Life seems increasingly to be about aspiring to be clever, cute, and transparent without being intelligent, enigmatic, or intimate. Life as Cinéma vérité. We’re all stars in our little tragi-comic documentaries, replete with stylized sets, clever tag lines, beautiful head shots, and moving liner notes (all thanks to Facebook). We’re commoditizing ourselves and somehow have the collective chutzpah to like what we see. The Age of Narcissism. Aren’t our lives interesting enough without the help of a soundtrack and cleverly scripted lines? Or maybe that’s the problem.


If the Nielsen ratings are to be trusted, shows like Love Bites or Glee are all the rage. We know this stuff is make-believe, and yet we’re left with these strange pangs of nostalgia (at least those of us over 35) and covet on some deep level the freshness and cookie-cutter wisdom of these aspiring adults. But how can we? They see sex as simply another adventure worthy of a status update and wealth as their unquestioned birthright ~ and the conflicts are all of the faux-depth variety where blood replaces pain and dark nights of the soul are just a bad case of the blues. In this deeply cynical view of things, laughter becomes the new opiate, so that if we just laugh often enough, we’ll never run the risk of spotting the travesty that these story lines really are. Life as Cinéma vérité.
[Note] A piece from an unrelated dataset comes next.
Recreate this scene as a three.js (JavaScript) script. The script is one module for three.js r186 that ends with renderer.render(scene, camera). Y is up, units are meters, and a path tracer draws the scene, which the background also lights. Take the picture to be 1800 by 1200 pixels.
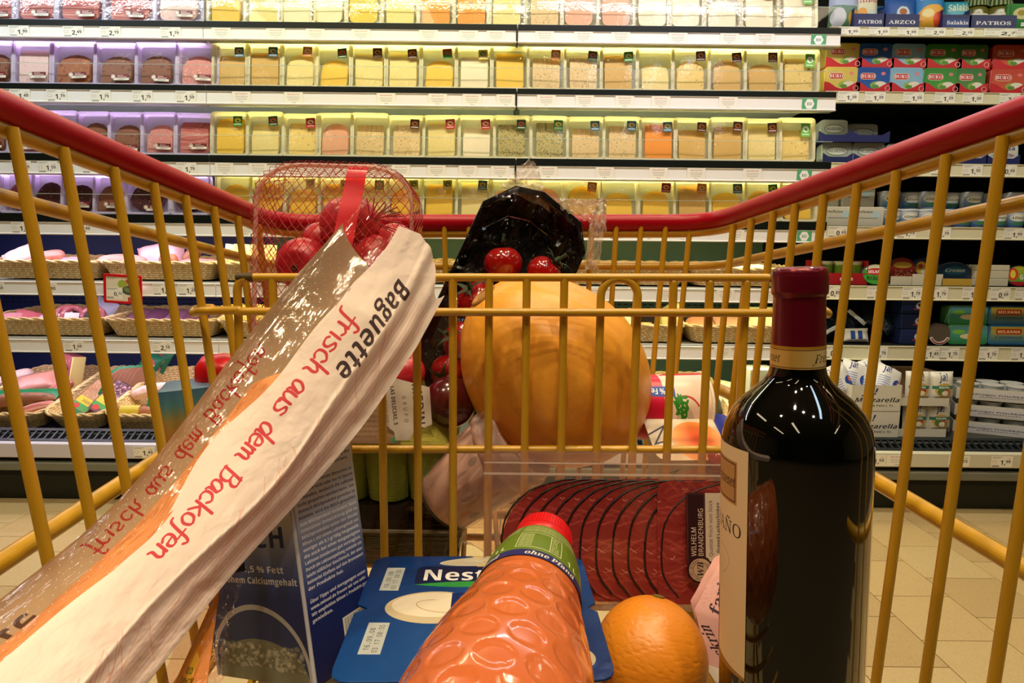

Reality is never as pretty as a sitcom. But as it turns out, life’s grittiness and hardships, along with its comedy, are what make it so much more compelling than anything Hollywood can concoct. The life that Love Bites (et al.) creates for its adoring fans is the existential equivalent of crack. It allows us to escape our brutish lives for an evening and, in the process, trains us to avoid the deeper echoes of our lives. We want more of the shallows. And the more we want, the more we become what we want (Tolkien spoke of this; come to think of it, so did Jesus).


We all know that adversity builds character. But what happens to a people who live in a culture that prizes convenience and happiness and preaches a gospel of adversity avoidance? Is it possible to be happier while having less substance? Can life be easier and at the same time less vital? Can “more convenient” ever be a bad thing?


So long as we stay sufficiently distracted with the help of our i-everythings and continue to see our lives as a marketing campaign, we’ll miss the deeper side of a life that is meant for love and loss, joy and sacrifice. You can’t have one without the other. Simple as that. Convenience, prosperity, comfort ~ they always, in the end, come with a price.

Your life, God willing, should be a lot more compelling than anything Hollywood could make up. At least you better hope so.